▶ _WHAT TO PRODUCE_:
In the listing below, locate the line that contains "Build this scene" and the line that contains "SC.camera = cam". Restate word for word those two lines and every line between them, and nothing else.

▶ _INFORMATION GIVEN_:
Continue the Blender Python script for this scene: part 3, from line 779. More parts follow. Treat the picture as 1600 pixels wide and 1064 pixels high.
* * *
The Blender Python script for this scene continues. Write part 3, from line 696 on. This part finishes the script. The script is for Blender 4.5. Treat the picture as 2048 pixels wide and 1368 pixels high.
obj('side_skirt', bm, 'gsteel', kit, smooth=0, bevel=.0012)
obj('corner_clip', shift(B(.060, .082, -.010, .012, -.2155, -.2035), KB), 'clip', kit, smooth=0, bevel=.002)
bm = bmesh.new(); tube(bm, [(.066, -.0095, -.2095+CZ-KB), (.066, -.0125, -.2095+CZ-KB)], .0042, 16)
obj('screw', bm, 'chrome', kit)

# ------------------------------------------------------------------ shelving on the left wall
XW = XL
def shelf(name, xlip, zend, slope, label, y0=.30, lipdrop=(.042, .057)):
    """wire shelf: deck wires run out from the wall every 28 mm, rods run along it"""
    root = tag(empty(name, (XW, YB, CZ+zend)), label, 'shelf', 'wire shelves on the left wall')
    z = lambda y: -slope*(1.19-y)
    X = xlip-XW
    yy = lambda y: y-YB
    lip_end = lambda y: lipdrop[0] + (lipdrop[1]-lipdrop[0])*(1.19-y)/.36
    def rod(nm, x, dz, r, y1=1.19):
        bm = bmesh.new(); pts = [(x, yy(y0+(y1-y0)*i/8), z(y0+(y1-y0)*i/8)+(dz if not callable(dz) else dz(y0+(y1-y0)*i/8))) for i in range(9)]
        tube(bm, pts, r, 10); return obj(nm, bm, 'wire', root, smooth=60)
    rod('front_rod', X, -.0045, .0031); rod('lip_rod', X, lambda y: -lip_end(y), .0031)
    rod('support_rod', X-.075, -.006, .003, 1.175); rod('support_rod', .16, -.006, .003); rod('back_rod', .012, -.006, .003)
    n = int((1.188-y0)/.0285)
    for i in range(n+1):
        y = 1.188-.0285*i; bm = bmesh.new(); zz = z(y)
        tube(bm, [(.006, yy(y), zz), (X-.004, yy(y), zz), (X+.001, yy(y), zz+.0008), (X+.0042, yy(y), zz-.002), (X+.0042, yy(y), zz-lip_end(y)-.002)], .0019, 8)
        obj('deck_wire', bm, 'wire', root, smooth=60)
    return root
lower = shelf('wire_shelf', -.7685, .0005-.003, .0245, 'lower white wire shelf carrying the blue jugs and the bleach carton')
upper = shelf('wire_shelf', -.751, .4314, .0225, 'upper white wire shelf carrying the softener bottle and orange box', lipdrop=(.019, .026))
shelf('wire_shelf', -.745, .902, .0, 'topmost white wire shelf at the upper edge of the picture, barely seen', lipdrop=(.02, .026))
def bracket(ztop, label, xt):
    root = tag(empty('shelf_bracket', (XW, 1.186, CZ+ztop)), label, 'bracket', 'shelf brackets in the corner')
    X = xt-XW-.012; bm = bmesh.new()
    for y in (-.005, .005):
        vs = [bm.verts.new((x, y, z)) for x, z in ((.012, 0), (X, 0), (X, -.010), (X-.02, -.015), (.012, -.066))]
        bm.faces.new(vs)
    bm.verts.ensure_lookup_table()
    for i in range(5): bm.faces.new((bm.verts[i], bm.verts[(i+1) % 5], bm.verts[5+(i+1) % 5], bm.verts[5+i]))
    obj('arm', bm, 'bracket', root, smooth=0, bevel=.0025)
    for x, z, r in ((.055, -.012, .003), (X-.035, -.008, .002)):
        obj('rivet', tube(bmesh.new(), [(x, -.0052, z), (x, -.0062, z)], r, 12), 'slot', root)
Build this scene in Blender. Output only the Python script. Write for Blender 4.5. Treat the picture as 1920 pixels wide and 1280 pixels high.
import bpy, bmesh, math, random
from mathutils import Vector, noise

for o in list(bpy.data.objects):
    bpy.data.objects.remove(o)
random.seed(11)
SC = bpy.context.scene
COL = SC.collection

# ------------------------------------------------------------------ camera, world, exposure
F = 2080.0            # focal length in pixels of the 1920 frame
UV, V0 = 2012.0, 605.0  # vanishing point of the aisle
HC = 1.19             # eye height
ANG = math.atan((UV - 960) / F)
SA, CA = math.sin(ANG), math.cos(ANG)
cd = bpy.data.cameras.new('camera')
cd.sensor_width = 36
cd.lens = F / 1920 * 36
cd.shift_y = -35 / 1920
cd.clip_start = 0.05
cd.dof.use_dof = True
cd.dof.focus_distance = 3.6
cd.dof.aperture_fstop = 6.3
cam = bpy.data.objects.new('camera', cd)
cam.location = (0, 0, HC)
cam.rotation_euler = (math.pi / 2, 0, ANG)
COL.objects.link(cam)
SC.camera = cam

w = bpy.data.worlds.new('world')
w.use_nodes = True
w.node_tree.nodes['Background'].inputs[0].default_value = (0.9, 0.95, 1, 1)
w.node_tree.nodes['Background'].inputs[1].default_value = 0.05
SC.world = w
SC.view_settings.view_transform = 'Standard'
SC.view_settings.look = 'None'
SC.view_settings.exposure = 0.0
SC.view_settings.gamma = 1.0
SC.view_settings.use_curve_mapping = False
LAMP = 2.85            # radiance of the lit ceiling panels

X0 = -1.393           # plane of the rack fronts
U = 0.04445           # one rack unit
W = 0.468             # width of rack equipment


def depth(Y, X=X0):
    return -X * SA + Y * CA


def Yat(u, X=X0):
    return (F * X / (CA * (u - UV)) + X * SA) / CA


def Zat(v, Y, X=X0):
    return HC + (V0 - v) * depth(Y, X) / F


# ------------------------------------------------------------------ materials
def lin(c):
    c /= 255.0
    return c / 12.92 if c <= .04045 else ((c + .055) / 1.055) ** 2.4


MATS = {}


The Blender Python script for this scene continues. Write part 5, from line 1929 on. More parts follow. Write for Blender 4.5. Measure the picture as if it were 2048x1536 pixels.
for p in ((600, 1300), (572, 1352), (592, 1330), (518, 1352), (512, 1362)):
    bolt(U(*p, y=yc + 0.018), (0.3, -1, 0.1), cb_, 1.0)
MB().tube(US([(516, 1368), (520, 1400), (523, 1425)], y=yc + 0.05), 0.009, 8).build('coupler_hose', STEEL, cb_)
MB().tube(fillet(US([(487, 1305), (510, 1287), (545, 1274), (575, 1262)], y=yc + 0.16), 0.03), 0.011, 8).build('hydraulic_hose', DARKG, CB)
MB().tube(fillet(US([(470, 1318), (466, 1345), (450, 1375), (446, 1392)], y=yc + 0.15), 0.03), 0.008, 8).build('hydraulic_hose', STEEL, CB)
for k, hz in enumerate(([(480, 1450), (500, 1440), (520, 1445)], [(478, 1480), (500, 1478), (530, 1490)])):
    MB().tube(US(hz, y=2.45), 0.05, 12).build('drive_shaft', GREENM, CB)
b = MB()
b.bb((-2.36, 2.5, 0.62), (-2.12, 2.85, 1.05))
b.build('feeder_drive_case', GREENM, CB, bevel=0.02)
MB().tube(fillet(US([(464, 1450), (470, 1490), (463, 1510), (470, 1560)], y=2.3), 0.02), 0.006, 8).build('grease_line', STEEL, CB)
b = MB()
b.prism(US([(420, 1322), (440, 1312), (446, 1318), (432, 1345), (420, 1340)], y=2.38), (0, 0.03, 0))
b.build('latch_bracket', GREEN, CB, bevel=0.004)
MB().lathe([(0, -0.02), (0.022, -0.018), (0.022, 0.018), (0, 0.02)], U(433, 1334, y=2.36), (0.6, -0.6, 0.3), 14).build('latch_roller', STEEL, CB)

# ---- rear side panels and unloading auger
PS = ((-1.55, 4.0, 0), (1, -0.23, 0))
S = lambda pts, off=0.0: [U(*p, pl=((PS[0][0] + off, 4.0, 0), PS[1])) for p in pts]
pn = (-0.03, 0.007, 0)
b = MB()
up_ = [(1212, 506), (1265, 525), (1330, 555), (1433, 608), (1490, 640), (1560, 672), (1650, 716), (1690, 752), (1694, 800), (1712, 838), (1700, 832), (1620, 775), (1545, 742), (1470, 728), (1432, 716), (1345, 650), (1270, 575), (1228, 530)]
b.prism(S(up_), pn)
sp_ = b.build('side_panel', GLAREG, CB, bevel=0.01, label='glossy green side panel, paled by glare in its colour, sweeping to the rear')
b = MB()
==
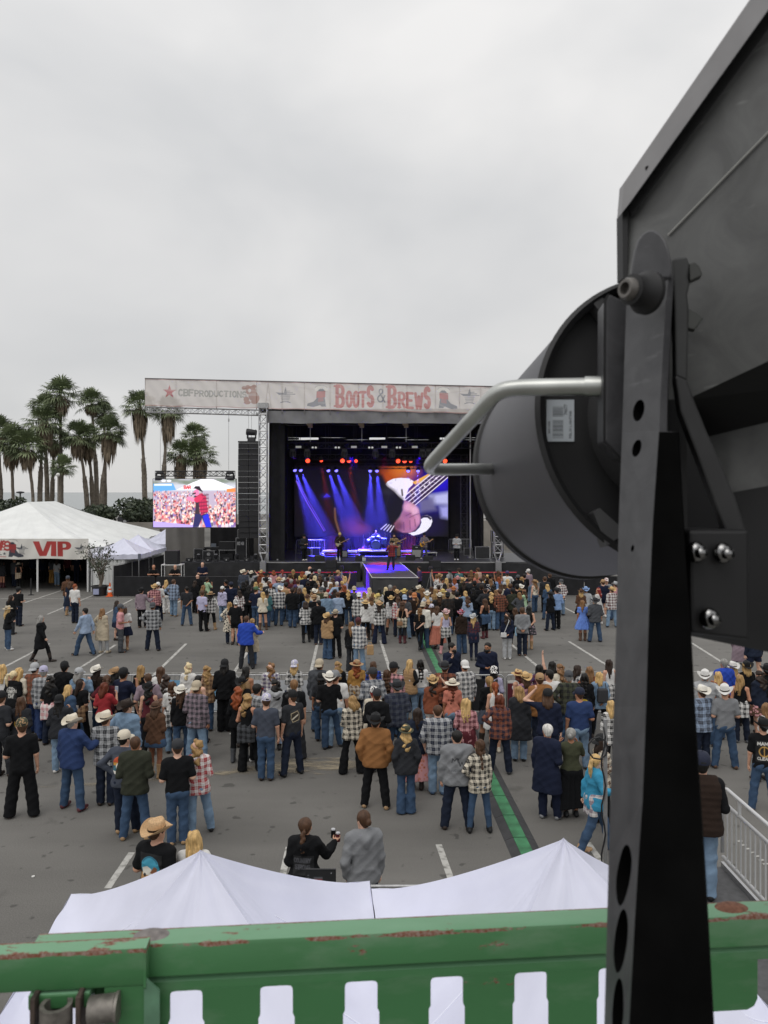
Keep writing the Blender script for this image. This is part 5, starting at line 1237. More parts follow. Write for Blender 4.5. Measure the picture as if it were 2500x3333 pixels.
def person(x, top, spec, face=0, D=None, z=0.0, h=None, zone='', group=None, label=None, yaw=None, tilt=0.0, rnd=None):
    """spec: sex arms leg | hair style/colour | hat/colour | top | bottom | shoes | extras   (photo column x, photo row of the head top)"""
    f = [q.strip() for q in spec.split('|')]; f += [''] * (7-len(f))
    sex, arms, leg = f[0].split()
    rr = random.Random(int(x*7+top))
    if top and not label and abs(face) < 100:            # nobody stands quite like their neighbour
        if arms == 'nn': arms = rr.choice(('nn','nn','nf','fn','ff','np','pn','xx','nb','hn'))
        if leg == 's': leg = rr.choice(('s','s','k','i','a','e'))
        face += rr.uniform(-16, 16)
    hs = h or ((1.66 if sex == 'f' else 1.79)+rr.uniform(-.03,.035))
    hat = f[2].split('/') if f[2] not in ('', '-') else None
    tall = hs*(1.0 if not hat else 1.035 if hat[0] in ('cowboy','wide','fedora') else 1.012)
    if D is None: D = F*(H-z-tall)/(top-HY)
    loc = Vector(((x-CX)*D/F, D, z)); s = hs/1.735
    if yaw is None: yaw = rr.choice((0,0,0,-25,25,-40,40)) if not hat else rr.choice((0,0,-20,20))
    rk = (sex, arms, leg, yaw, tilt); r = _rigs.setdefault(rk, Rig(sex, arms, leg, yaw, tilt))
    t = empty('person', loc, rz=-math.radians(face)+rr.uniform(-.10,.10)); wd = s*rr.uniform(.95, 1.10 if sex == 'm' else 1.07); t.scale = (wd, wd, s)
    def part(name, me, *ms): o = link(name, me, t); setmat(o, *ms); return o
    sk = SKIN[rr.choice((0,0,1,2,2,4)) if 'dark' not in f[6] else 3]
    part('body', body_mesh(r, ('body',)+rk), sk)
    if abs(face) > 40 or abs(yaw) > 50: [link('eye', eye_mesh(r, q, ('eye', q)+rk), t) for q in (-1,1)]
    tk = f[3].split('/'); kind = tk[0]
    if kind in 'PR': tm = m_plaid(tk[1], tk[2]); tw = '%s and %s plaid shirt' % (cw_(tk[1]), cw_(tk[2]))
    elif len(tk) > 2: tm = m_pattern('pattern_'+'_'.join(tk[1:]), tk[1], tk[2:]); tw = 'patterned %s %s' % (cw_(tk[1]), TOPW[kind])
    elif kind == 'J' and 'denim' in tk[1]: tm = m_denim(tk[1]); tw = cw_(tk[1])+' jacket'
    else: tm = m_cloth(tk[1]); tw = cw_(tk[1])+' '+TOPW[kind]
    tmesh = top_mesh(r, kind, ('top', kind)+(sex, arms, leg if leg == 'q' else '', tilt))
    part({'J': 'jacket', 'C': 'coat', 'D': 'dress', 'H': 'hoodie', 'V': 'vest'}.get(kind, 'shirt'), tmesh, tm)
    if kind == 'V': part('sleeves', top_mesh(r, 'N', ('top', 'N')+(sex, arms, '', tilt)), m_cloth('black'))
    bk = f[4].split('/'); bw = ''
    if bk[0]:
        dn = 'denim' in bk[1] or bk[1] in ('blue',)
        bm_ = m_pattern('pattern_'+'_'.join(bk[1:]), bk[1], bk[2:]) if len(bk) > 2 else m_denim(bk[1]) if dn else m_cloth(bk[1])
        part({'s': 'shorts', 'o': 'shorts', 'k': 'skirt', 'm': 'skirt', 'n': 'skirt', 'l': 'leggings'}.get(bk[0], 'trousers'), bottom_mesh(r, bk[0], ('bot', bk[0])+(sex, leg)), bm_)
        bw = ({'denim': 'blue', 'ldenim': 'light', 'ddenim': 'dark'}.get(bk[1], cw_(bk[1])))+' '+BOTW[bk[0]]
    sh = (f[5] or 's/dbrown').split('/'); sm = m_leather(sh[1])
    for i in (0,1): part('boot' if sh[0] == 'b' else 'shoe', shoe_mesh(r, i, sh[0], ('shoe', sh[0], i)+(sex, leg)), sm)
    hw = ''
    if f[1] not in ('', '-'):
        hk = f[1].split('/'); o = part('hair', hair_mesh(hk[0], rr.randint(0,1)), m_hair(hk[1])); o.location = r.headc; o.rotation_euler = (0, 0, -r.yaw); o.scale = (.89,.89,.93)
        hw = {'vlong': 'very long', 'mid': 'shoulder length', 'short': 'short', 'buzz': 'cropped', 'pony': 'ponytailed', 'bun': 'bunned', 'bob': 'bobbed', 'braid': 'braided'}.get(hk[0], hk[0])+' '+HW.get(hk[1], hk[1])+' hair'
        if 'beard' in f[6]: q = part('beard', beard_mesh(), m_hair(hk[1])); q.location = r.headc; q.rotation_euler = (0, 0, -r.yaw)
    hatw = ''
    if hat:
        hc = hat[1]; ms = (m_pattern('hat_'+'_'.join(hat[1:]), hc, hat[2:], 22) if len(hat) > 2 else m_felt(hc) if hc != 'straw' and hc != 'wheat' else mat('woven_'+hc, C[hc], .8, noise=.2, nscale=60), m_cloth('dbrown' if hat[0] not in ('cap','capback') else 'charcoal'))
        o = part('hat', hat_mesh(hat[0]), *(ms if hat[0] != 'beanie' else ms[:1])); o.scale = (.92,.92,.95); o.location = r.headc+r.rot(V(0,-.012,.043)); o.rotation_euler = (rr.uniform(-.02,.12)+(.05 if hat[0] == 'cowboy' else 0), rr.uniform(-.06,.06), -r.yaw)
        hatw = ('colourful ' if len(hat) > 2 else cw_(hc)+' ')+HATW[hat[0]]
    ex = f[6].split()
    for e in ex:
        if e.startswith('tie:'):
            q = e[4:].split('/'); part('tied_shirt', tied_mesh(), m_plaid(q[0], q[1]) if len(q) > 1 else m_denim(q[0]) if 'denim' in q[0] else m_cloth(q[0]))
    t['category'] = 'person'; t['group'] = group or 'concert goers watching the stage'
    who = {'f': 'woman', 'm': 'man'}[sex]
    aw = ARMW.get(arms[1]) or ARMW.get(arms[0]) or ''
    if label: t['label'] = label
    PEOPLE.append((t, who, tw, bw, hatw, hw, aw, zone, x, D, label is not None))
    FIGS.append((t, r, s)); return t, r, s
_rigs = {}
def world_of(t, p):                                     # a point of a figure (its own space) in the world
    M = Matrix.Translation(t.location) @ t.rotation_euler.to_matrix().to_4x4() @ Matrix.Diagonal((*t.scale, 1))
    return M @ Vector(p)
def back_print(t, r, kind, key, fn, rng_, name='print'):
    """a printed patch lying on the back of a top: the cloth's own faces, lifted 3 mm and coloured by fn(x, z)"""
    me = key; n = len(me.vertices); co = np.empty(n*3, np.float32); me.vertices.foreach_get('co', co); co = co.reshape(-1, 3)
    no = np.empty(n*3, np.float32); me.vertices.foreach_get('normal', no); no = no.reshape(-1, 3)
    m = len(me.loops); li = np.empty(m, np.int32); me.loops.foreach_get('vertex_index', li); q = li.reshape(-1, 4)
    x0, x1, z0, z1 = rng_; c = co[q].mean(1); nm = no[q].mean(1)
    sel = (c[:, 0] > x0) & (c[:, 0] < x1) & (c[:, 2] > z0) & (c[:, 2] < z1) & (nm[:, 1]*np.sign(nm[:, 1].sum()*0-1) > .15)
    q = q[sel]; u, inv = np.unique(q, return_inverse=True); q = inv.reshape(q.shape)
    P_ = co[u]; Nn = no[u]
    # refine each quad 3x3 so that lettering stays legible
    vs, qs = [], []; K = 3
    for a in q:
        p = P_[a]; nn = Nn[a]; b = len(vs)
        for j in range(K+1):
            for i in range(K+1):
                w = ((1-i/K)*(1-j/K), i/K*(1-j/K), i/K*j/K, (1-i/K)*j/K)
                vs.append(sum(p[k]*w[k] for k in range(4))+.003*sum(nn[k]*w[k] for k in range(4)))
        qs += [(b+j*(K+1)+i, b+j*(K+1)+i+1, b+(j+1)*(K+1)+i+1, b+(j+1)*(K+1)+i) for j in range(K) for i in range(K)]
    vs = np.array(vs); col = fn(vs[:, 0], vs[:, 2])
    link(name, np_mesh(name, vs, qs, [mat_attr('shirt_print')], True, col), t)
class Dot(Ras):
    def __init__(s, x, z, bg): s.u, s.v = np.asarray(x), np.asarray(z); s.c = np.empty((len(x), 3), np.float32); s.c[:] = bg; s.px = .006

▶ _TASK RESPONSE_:
Build this scene in Blender. Output only the Python script. Write for Blender 4.5. Treat the picture as 1920 pixels wide and 1280 pixels high.
import bpy, bmesh, math, random
from mathutils import Vector, noise

for o in list(bpy.data.objects):
    bpy.data.objects.remove(o)
random.seed(11)
SC = bpy.context.scene
COL = SC.collection

# ------------------------------------------------------------------ camera, world, exposure
F = 2080.0            # focal length in pixels of the 1920 frame
UV, V0 = 2012.0, 605.0  # vanishing point of the aisle
HC = 1.19             # eye height
ANG = math.atan((UV - 960) / F)
SA, CA = math.sin(ANG), math.cos(ANG)
cd = bpy.data.cameras.new('camera')
cd.sensor_width = 36
cd.lens = F / 1920 * 36
cd.shift_y = -35 / 1920
cd.clip_start = 0.05
cd.dof.use_dof = True
cd.dof.focus_distance = 3.6
cd.dof.aperture_fstop = 6.3
cam = bpy.data.objects.new('camera', cd)
cam.location = (0, 0, HC)
cam.rotation_euler = (math.pi / 2, 0, ANG)
COL.objects.link(cam)
SC.camera = cam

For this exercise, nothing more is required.